Bloomberg: Following breakup with Swatch, Tiffany is attractive takeover target 

26 Sep, 2011

Following the premature termination of its 20-year watch partnership with Swatch, luxury jeweler Tiffany and Co. Is an attractive takeover target, wrote Bloomberg in a lengthy online report released over the weekend.

Despite having ended its alliance with the Swiss watchmaker 16 years early, data collected by Bloomberg suggest that Tiffany has almost tripled its value selling engagement rings since the recession, boosting its market capitalization to $8.6 billion yesterday from $3.1 billion in June 2009. This, said Bloomberg, quoting Fifth Third Asset Management, means that Tiffany may command as much as a 40 percent premium in a $12 billion acquisition.

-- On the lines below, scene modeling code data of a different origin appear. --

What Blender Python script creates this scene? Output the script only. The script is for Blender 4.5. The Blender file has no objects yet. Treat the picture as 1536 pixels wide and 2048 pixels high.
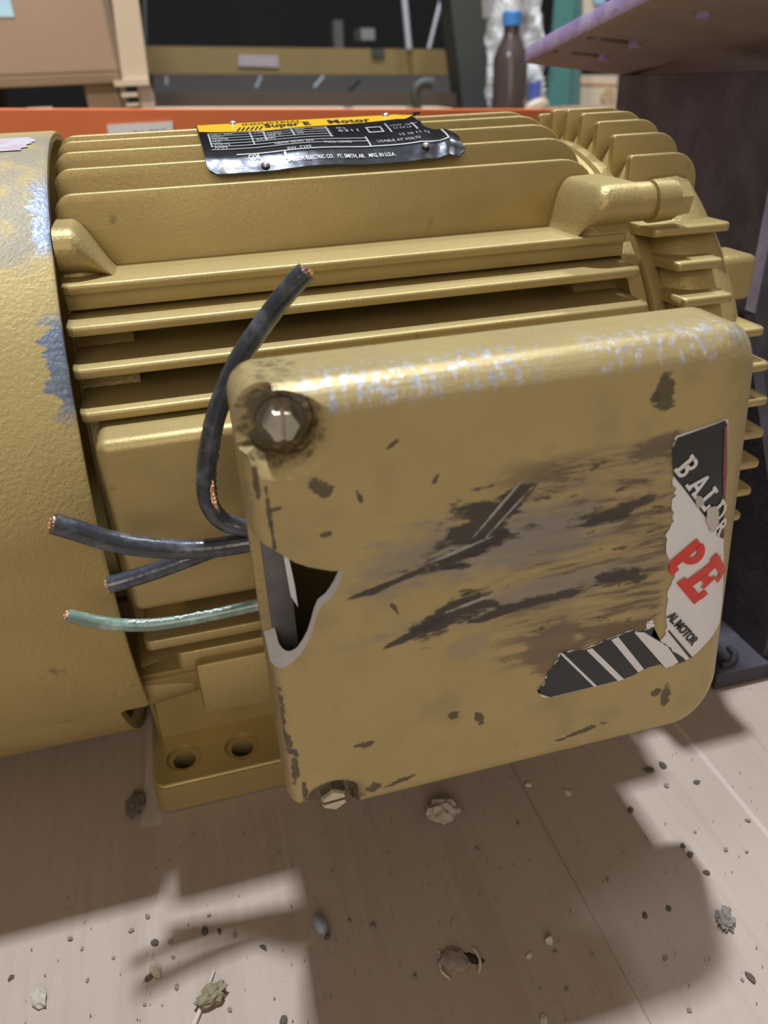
import bpy, bmesh, math, random
from mathutils import Vector, Matrix
random.seed(7)
SC = bpy.context.scene
COL = SC.collection
PI = math.pi

# ------------------------------------------------------------------ camera
PITCH, ROLL, YAW = math.radians(29.5), math.radians(2.5), math.radians(14)
CAM = Vector((0, -.455, .34))
FW = Vector((math.sin(YAW)*math.cos(PITCH), math.cos(YAW)*math.cos(PITCH), -math.sin(PITCH)))
RT0 = Vector((math.cos(YAW), -math.sin(YAW), 0)); UP0 = RT0.cross(FW)
RT = RT0*math.cos(ROLL) - UP0*math.sin(ROLL); UP = RT0*math.sin(ROLL) + UP0*math.cos(ROLL)
FPX = 1540.0
cd = bpy.data.cameras.new('camera'); cam = bpy.data.objects.new('camera', cd); COL.objects.link(cam)
cam.matrix_world = Matrix.Translation(CAM) @ Matrix((RT, UP, -FW)).transposed().to_4x4()
cd.sensor_fit = 'HORIZONTAL'; cd.sensor_width = 36; cd.lens = FPX*36/1536
cd.clip_start = .01; cd.clip_end = 60
cd.dof.use_dof = True; cd.dof.focus_distance = .33; cd.dof.aperture_fstop = 13
SC.camera = cam

# ------------------------------------------------------------------ light
W = bpy.data.worlds.new('warehouse_ambient'); SC.world = W; W.use_nodes = True
bgn = W.node_tree.nodes['Background']; bgn.inputs[0].default_value = (1, .86, .70, 1); bgn.inputs[1].default_value = .23
def lamp(name, loc, target, size, power, col, shape='SQUARE', sy=None):
    l = bpy.data.lights.new(name, 'AREA'); l.size = size; l.energy = power; l.color = col
    if sy: l.shape = 'RECTANGLE'; l.size_y = sy
    o = bpy.data.objects.new(name, l); COL.objects.link(o); o.location = loc
    o.rotation_euler = (Vector(target)-Vector(loc)).to_track_quat('-Z', 'Y').to_euler(); return o
lamp('ceiling_lamp', (.13, .60, 4.2), (.13, 0, .1), .19, 212, (.88, .94, 1))
lamp('front_fill_light', (-.5, -2.5, 1.35), (0, .2, .2), 1.4, 21, (1, .86, .71))  # added soft fill from behind the camera, not a known lamp
lamp('ceiling_lamp.001', (1.5, 1.1, 2.6), (1.3, 2.0, .3), .4, 30, (.95, .98, 1))
sl_ = bpy.data.lights.new('rack_fill_spot', 'SPOT'); sl_.energy = 75; sl_.color = (1, .95, .9); sl_.spot_size = math.radians(72); sl_.spot_blend = .5; sl_.shadow_soft_size = .08  # added spot that brightens the racks, no fixture of the warehouse
so_ = bpy.data.objects.new('rack_fill_spot', sl_); COL.objects.link(so_); so_.location = (-.3, .05, 1.7); so_.rotation_euler = (Vector((-.1, 1.3, .4))-Vector((-.3, .05, 1.7))).to_track_quat('-Z', 'Y').to_euler()
vs = SC.view_settings; vs.view_transform = 'Standard'; vs.look = 'None'; vs.exposure = 0; vs.gamma = 1; vs.use_curve_mapping = False

# ------------------------------------------------------------------ helpers
def ray(px, py): return RT*((px-768)/FPX) + UP*((1024-py)/FPX) + FW
def at(px, py, ax, val):
    d = ray(px, py); return CAM + d*((val-CAM[ax])/d[ax])

class NT:
    def __init__(s, name):
        s.m = bpy.data.materials.new(name); s.m.use_nodes = True; s.t = s.m.node_tree
        s.b = s.t.nodes['Principled BSDF']; s._tc = None
    def new(s, typ): return s.t.nodes.new(typ)
    def put(s, sock, v):
        if isinstance(v, (int, float)): sock.default_value = v
        elif isinstance(v, (tuple, list)):
            sock.default_value = tuple(v) + ((1,) if len(v) == 3 and len(sock.default_value) == 4 else ())
        else: s.t.links.new(v, sock)
    def co(s):
        if not s._tc: s._tc = s.new('ShaderNodeTexCoord').outputs['Object']
        return s._tc
    def xyz(s):
        n = s.new('ShaderNodeSeparateXYZ'); s.put(n.inputs[0], s.co()); return n.outputs
    def ma(s, op, a, b=0, c=0):
        n = s.new('ShaderNodeMath'); n.operation = op
        s.put(n.inputs[0], a); s.put(n.inputs[1], b); s.put(n.inputs[2], c); return n.outputs[0]
    def sm(s, x, e0, e1):
        n = s.new('ShaderNodeMapRange'); n.interpolation_type = 'SMOOTHSTEP'
        s.put(n.inputs[0], x)
        if e0 < e1: n.inputs[1].default_value, n.inputs[2].default_value = e0, e1
        else:
            n.inputs[1].default_value, n.inputs[2].default_value = e1, e0
            n.inputs[3].default_value, n.inputs[4].default_value = 1, 0
        return n.outputs[0]
    def noise(s, scale, detail=3, sc=(1, 1, 1), rough=.55, off=(0, 0, 0)):
        mp = s.new('ShaderNodeMapping'); mp.inputs['Scale'].default_value = sc; mp.inputs['Location'].default_value = off
        s.put(mp.inputs[0], s.co())
        n = s.new('ShaderNodeTexNoise'); n.inputs['Scale'].default_value = scale; n.inputs['Detail'].default_value = detail
        n.inputs['Roughness'].default_value = rough; s.put(n.inputs['Vector'], mp.outputs[0]); return n.outputs[0]
    def mix(s, f, a, b):
        n = s.new('ShaderNodeMix'); n.data_type = 'RGBA'; s.put(n.inputs[0], f); s.put(n.inputs[6], a); s.put(n.inputs[7], b); return n.outputs[2]
    def bump(s, h, strength=.3, dist=.001, prev=None):
        n = s.new('ShaderNodeBump'); n.inputs['Strength'].default_value = strength; n.inputs['Distance'].default_value = dist
        s.put(n.inputs['Height'], h)
        if prev: s.put(n.inputs['Normal'], prev)
        return n.outputs[0]
    def blob(s, u, v, cu, cv, a, b, ang, nz, k=.8, soft=.35):
        c, sn = math.cos(math.radians(ang)), math.sin(math.radians(ang))
        du = s.ma('SUBTRACT', u, cu); dv = s.ma('SUBTRACT', v, cv)
        p = s.ma('MULTIPLY_ADD', du, c/a, s.ma('MULTIPLY', dv, sn/a))
        q = s.ma('MULTIPLY_ADD', du, -sn/b, s.ma('MULTIPLY', dv, c/b))
        d = s.ma('SQRT', s.ma('MULTIPLY_ADD', p, p, s.ma('MULTIPLY', q, q)))
        d = s.ma('MULTIPLY_ADD', s.ma('SUBTRACT', nz, .5), k*5, d)
        return s.sm(d, 1+soft/2, 1-soft/2)
    def out(s, col=None, rough=None, metal=None, nrm=None, spec=None):
        for k, v in (('Base Color', col), ('Roughness', rough), ('Metallic', metal), ('Normal', nrm), ('Specular IOR Level', spec)):
            if v is not None: s.put(s.b.inputs[k], v)
        return s.m

def plain(name, col, rough=.6, metal=0, var=.12, scale=60, bump=0, spec=None):
    n = NT(name); nz = n.noise(scale, 4)
    c = n.mix(nz, tuple(x*(1-var) for x in col), tuple(min(1, x*(1+var)) for x in col))
    nr = n.bump(n.noise(scale*8, 3), bump, .0006) if bump else None
    return n.out(c, rough, metal, nr, spec)

def finish(name, me, mat, parent=None, smooth=40, origin=False):
    if mat: me.materials.append(mat)
    o = bpy.data.objects.new(name, me); COL.objects.link(o)
    if smooth:
        me.polygons.foreach_set('use_smooth', [True]*len(me.polygons)); me.set_sharp_from_angle(angle=math.radians(smooth))
    if parent:
        o.parent = parent
        pl = Vector(parent['wl']) if 'wl' in parent else Vector((0, 0, 0))
        o.location = -pl
    return o
def B(name, bm, mat, parent=None, smooth=40):
    bmesh.ops.recalc_face_normals(bm, faces=bm.faces)
    me = bpy.data.meshes.new(name); bm.to_mesh(me); bm.free(); return finish(name, me, mat, parent, smooth)
ROOTS = []
def thing(name, label, cat, loc=(0, 0, 0), group=None):
    o = bpy.data.objects.new(name, None); COL.objects.link(o); o.empty_display_size = .02
    o.location = loc; o['wl'] = tuple(loc); tag(o, label, cat, group); ROOTS.append(o); return o
def tag(o, label, cat, group=None):
    o['label'] = label; o['category'] = cat
    if group: o['group'] = group
    return o
def recenter(o):
    me = o.data; n = len(me.vertices); xs = [v.co for v in me.vertices]
    c = Vector((sum(v.x for v in xs)/n, sum(v.y for v in xs)/n, min(v.z for v in xs)))
    me.transform(Matrix.Translation(-c)); o.location = o.location + c; return o

def box(lo, hi, r=0, seg=2, bm=None, M=None):
    own = bm is None; bm = bm or bmesh.new()
    lo, hi = Vector(lo), Vector(hi); c = (lo+hi)/2; d = hi-lo
    g = bmesh.ops.create_cube(bm, size=1, matrix=(M or Matrix.Identity(4)) @ Matrix.Translation(c) @ Matrix.Diagonal((d.x, d.y, d.z, 1)))
    if r:
        es = list({e for v in g['verts'] for e in v.link_edges})
        bmesh.ops.bevel(bm, geom=es, offset=r, segments=seg, profile=.5, affect='EDGES')
    return bm
def rings(bm, loops, cap0=True, cap1=True, closed=True):
    vl = [[bm.verts.new(p) for p in L] for L in loops]
    n = len(vl[0])
    for a, b in zip(vl, vl[1:]):
        for i in range(n if closed else n-1):
            j = (i+1) % n; bm.faces.new((a[i], a[j], b[j], b[i]))
    if cap0: bm.faces.new(vl[0][::-1])
    if cap1: bm.faces.new(vl[-1])
    return vl
def lathe_x(prof, n=96, cy=0, cz=.159, closed_prof=False, bm=None):
    bm = bm or bmesh.new()
    L = [[(x, cy+r*math.sin(2*PI*i/n), cz+r*math.cos(2*PI*i/n)) for i in range(n)] for x, r in prof]
    if closed_prof: L.append(L[0]); 
    rings(bm, L, not closed_prof, not closed_prof)
    if closed_prof: bmesh.ops.remove_doubles(bm, verts=bm.verts, dist=1e-6)
    return bm
def cyl(p0, p1, r0, r1=None, n=24, bm=None):
    bm = bm or bmesh.new(); p0, p1 = Vector(p0), Vector(p1); r1 = r0 if r1 is None else r1
    d = (p1-p0).normalized(); a = d.orthogonal().normalized(); b = d.cross(a)
    rings(bm, [[p+a*r*math.cos(2*PI*i/n)+b*r*math.sin(2*PI*i/n) for i in range(n)] for p, r in ((p0, r0), (p1, r1))]); return bm
def spline(P, m=10):
    P = [Vector(p) for p in P]; Q = [2*P[0]-P[1]]+P+[2*P[-1]-P[-2]]; out = []
    for k in range(1, len(Q)-2):
        a, b, c, d = Q[k-1:k+3]
        for i in range(m):
            t = i/m; out.append(.5*((2*b)+(c-a)*t+(2*a-5*b+4*c-d)*t*t+(3*b-a-3*c+d)*t**3))
    return out+[P[-1]]
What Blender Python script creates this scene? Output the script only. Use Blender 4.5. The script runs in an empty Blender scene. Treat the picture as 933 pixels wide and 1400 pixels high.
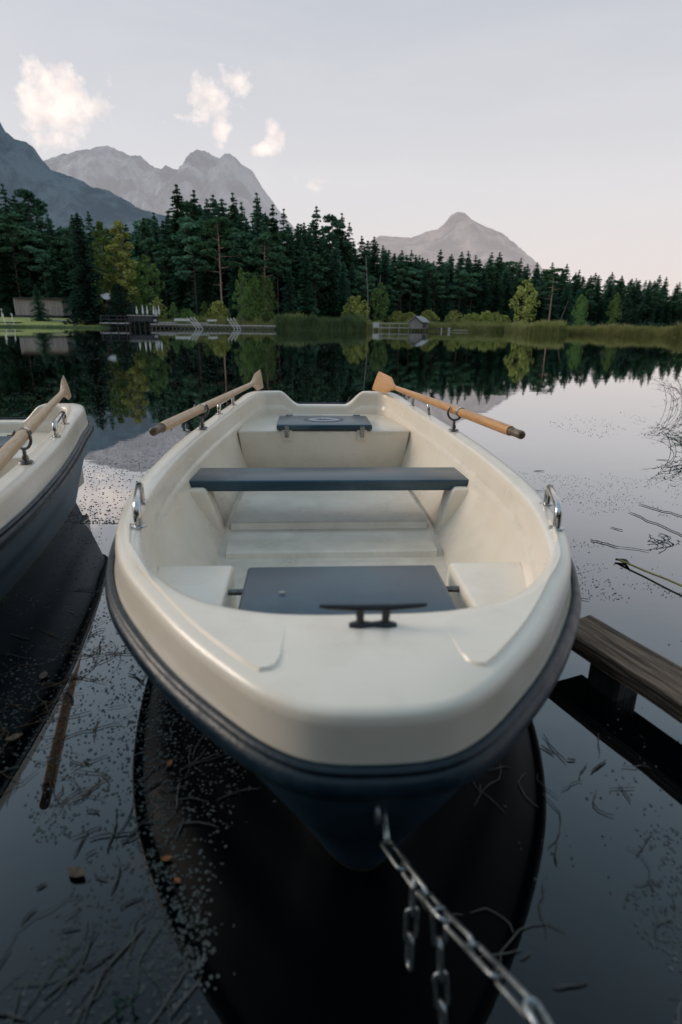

Among the companies who may be eying the New York-headquartered Tiffany are European luxury retailers like LVMH Moet Hennessy Louis Vuitton and Cie and Financiere Richemont SA. What will particularly attract them is that Tiffany’s projected revenues are forecast to by increase more than 30 percent over the coming next two years, with much of that growth coming outside of the United States.

For its part, a Tiffany spokesperson said that the company does not comments on rumors and speculation. No comments were received either from LVMH and Richemont.